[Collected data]
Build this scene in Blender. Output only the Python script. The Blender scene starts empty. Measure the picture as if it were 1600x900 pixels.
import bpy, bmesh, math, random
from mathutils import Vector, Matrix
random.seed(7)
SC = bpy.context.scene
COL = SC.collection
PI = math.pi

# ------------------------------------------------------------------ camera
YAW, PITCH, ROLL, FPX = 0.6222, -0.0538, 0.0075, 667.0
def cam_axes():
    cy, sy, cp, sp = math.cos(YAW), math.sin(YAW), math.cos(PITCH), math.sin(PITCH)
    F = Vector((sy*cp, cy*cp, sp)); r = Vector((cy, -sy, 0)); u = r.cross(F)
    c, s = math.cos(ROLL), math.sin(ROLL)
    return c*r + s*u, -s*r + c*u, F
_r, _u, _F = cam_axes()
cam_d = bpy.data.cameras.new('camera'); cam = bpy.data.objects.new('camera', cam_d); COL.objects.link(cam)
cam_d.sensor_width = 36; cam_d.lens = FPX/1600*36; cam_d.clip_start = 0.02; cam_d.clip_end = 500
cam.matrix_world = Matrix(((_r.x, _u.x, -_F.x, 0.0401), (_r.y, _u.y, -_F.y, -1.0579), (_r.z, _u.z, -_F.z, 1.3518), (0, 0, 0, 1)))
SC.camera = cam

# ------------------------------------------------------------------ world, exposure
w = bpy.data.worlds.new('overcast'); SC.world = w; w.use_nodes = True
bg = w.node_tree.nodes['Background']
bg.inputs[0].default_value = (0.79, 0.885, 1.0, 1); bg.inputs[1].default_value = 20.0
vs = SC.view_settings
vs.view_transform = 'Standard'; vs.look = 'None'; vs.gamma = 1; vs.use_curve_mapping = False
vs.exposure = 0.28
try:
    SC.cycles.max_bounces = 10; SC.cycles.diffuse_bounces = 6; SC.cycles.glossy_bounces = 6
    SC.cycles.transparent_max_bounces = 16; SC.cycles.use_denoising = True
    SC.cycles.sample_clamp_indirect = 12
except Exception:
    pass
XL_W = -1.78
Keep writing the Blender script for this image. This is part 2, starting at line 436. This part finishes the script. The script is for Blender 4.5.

Goal:
Go through the records. Copy each line where "Blender" appears.

Expected answer:
Build this scene in Blender. Output only the Python script. The Blender scene starts empty. Measure the picture as if it were 1600x900 pixels.
Keep writing the Blender script for this image. This is part 2, starting at line 436. This part finishes the script. The script is for Blender 4.5.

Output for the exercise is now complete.